Amazing, incredibly productive developer experiences within your codebase don't appear out of nothing. They need to be tended to, every day, especially in fast-growing, or already large teams, where the tendency for divergence is greater.
Team structuring and sizing is also important. You can't adjust them too frequently because you'll destabilise your delivery system, but you can occasionally, or even periodically tune them in order to address (proactively or reactively) DX challenges you're facing. I really liked Team Topologies by Mathew Skelton and Manuel Pais on this topic.
DX apathy culture¶
A great number of huge and highly profitable traditional businesses, know that building software products is essential for their continued success.
Efforts have yielded mixed results.
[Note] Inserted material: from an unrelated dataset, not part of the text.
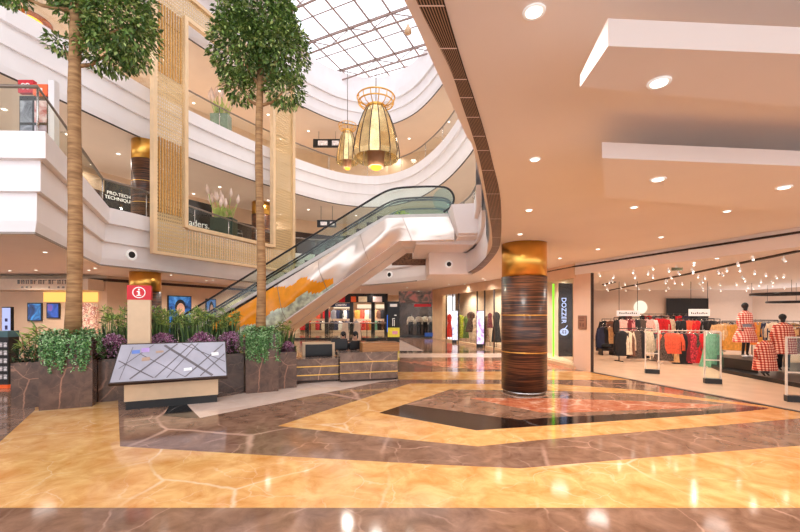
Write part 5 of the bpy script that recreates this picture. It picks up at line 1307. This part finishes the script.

I have consulted at two banks, whose retail (i.e. consumer-facing) banking apps had ~2 star ratings at the time when I (temporarily) joined. Making products that are compelling, well-designed and free of bugs, is really hard. It's a lot harder when you have a raise a support ticket to download your IDE, or if you have to run and maintain an instance of Mattermost for your team's use because there are no approved internal communication tools aside from Skype messenger (a tool which does not persist messages across client sessions, and therefore is essentially useless for a team).
Such businesses struggle to produce good software products, and it is really no surprise. There are a few characteristics of these engineering organisations which I consider "tell-tale signs" of a culture that does not care about the experience of developers. I claim here only correlation, and make no claim as to a cause:
- Reliant on external software vendors for development
- Work is organised around projects, and not products
- Political game-playing and career-driven maneuvering is commonplace aka 'The Hot Potato program management methodology'
- Highly regulated industry (although the regulations don't usually specify that the software must be awful)
- Other people, who are not developers, also complain about being unhappy
Takeaways¶
- 'Developer experience' is a tautology. It refers to the lived experiences of developers.
- Every company that builds software products of any kind (including apps, websites, eCommerce things etc.) should be interested in fostering great experiences for their developers.
- It should be intuitively clear that DX is important for the success of a company that builds and depends on its software products for revenue, but if not, there is also compelling data.
- DX is not only about tools. Codebase habitability, abstraction and team structure are also important.
- In my experience, companies with the worst DX often have a few other curious traits in common.